Die Frage der maßgebenden Verkehrsstärke war im vorinstanzlichen Verfahren eine gewichtige Frage. Die Klagebegründung vom 28. Juni 1996 hat sie bereits als maßgebend aufgeworfen. Auch der Gerichtsbescheid vom 4. Februar 2000 war - wenngleich in einem anderem Zusammenhang - auf sie eingegangen. Die Kläger hatten die Fragestellung in ihrem Schriftsatz vom 11. April 2001 nebst vorgelegter fachlicher Stellungnahme vertieft.

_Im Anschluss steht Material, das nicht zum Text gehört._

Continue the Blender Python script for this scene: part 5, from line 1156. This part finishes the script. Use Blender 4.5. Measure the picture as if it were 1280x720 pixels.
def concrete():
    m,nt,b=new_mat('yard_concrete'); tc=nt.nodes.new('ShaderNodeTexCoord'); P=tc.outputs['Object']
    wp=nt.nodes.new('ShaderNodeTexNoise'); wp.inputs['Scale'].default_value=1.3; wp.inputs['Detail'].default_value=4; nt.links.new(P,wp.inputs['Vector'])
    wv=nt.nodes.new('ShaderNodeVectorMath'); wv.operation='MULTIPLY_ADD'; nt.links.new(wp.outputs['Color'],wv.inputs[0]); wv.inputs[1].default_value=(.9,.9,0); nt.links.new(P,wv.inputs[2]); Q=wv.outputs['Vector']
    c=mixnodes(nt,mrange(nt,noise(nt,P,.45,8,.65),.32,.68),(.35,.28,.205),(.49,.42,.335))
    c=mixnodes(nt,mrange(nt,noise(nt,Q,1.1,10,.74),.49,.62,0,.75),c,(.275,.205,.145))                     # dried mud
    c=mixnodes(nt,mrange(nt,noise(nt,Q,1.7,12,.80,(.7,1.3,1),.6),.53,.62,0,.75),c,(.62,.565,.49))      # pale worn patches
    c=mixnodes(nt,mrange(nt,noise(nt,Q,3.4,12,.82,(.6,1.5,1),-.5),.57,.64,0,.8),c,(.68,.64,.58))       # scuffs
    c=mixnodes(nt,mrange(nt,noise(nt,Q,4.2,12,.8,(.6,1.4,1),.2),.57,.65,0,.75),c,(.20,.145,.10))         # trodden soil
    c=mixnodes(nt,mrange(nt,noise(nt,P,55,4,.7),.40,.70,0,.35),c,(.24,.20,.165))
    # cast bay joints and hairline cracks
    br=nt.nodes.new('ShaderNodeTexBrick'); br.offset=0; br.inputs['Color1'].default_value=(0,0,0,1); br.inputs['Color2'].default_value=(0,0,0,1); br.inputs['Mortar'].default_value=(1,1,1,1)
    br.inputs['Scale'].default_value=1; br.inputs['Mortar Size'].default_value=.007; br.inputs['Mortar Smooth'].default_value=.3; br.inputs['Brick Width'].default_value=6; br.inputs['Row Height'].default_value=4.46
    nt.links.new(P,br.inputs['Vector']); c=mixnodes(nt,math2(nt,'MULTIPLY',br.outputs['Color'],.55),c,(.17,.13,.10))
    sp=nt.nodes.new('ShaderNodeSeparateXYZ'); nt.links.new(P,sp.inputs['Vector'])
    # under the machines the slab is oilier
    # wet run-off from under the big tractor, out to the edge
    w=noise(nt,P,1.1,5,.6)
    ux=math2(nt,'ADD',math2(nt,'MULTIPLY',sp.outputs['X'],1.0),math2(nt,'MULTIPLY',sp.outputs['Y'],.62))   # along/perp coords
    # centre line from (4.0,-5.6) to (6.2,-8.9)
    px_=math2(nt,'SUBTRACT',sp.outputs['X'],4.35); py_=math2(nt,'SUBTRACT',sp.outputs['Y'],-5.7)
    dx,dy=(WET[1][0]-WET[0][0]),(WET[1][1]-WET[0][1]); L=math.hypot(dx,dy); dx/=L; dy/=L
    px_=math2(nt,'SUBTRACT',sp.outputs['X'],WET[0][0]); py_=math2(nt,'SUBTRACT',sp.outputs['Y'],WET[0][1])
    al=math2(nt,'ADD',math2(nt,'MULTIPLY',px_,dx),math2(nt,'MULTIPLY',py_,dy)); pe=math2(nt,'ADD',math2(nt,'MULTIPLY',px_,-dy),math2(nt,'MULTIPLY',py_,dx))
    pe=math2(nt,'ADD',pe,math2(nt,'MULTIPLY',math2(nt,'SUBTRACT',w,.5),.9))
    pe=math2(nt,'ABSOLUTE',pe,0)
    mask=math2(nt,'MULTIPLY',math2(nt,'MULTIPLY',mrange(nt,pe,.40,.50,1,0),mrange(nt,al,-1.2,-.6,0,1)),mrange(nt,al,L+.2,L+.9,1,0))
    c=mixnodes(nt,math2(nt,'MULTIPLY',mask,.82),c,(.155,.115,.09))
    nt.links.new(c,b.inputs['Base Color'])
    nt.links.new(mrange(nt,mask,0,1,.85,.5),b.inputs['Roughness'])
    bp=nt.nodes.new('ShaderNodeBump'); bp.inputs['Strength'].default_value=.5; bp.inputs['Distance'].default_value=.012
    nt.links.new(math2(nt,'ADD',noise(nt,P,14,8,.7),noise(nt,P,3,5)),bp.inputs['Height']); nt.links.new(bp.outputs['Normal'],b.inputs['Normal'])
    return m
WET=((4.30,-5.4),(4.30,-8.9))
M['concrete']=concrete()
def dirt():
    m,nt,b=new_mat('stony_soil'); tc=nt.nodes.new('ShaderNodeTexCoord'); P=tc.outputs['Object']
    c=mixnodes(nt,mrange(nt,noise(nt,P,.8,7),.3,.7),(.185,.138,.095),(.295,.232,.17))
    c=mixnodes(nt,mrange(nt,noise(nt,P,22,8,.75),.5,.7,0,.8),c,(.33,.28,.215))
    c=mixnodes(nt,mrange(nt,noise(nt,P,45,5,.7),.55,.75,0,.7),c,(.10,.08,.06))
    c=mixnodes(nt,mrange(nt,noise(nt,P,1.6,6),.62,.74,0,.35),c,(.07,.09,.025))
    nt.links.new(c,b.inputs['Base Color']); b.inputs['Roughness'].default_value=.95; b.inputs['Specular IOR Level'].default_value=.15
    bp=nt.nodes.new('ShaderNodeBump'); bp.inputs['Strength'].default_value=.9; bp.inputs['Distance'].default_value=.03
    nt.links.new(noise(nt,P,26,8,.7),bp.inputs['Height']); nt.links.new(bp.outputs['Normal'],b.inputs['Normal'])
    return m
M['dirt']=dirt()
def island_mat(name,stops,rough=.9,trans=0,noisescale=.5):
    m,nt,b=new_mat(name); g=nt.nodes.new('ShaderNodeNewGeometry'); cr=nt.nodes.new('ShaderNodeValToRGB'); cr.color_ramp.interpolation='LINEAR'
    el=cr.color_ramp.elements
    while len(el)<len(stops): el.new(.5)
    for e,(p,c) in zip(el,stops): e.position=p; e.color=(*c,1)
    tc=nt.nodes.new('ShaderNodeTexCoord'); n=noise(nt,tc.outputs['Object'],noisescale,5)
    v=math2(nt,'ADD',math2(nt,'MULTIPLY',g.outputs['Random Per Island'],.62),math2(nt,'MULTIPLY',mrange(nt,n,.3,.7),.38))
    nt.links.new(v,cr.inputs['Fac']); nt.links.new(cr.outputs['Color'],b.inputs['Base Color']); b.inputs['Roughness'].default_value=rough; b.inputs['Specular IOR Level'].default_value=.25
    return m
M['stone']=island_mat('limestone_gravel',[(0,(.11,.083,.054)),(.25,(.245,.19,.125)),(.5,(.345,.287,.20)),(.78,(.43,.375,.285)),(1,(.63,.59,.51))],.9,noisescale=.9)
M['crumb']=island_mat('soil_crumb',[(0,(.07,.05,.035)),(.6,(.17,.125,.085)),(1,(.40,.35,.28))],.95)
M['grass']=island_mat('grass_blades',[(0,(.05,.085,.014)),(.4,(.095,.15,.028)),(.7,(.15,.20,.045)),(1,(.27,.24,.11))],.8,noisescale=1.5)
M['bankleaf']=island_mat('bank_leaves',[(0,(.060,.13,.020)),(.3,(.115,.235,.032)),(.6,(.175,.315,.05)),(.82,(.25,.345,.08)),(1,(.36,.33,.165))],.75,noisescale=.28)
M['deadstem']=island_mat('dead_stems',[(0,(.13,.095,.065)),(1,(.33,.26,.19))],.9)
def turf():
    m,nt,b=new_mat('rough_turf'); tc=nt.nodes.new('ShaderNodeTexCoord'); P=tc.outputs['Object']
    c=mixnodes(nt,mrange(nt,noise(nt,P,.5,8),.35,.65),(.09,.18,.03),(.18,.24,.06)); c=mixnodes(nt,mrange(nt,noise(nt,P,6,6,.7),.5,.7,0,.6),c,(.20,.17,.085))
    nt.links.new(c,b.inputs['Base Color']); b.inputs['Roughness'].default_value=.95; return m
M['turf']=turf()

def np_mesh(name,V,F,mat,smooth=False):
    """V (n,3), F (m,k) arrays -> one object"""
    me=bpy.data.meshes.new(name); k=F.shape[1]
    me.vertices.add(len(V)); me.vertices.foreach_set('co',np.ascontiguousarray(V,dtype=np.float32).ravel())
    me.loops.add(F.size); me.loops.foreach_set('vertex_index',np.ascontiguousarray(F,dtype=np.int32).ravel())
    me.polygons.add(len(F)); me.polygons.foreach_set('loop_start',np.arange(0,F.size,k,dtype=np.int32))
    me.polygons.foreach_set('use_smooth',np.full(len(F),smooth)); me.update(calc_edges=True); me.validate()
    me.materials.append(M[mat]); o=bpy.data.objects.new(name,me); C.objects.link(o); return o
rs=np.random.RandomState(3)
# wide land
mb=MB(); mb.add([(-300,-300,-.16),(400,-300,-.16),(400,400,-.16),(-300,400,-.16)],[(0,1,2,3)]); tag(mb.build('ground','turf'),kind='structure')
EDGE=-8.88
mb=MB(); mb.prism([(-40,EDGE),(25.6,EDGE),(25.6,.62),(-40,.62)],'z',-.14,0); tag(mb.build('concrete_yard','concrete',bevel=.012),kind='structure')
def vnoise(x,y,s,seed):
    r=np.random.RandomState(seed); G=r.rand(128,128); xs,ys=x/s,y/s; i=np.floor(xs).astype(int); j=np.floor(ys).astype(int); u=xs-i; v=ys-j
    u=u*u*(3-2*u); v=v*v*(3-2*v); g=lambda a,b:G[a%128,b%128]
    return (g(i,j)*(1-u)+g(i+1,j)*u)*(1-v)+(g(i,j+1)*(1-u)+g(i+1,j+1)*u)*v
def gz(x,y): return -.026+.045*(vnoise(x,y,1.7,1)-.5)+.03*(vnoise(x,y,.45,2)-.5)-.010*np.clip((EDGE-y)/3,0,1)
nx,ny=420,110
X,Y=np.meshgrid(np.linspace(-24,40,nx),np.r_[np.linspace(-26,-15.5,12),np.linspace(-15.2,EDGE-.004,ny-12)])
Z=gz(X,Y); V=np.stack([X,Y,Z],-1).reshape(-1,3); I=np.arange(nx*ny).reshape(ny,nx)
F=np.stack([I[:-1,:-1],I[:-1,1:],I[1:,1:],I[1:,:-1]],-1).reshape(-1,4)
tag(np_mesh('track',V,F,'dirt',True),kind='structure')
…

c) Das vorinstanzliche Urteil beruht auch auf dem geltend gemachten Verfahrensfehler. Die Beschwerde legt näher dar, was der Kläger im Falle eines richterlichen Hinweises vorgetragen hätte. Die Einsicht des Beschwerdegerichtes in die Beiakte Nr. 9 des vorinstanzlichen Verfahrens 23 D 57/96.AK (Bl. 216 ff.) ergibt, dass sich ein Erörterungsbedarf des dort vorgelegten Tatsachenmaterials für die Frage, ob eine geeignete projektbezogene Untersuchung vorhanden ist, nicht von vornherein von der Hand weisen lässt. Ob dem Vorbringen der Beschwerde vor dem Erstgericht letztlich Erfolg beschieden sein wird, hat das Beschwerdegericht nicht zu entscheiden. Bei einer Verletzung des Anspruchs auf Gewährung rechtlichen Gehörs ist dem Beschwerdegericht ohnehin eine eigene Kausalitätsprüfung gemäß § 138 Nr. 3 VwGO versagt.
2. Auf weitere geltend gemachte Zulassungsgründe kommt es für den Erfolg der Beschwerde nicht an. Das Beschwerdegericht macht hierzu die Beteiligten auf den Beschluss vom heutigen Tage in der Sache BVerwG 4 B 2.02 aufmerksam. Der Beschluss ist nachrichtlich beigefügt.
3. Die Festsetzung des Streitwertes beruht auf § 14 Abs. 1, § 13 Abs. 1 Satz 1, § 73 Abs. 1 GKG. Dem Berufungsgericht bleibt eine abschließende Kostenentscheidung vorbehalten.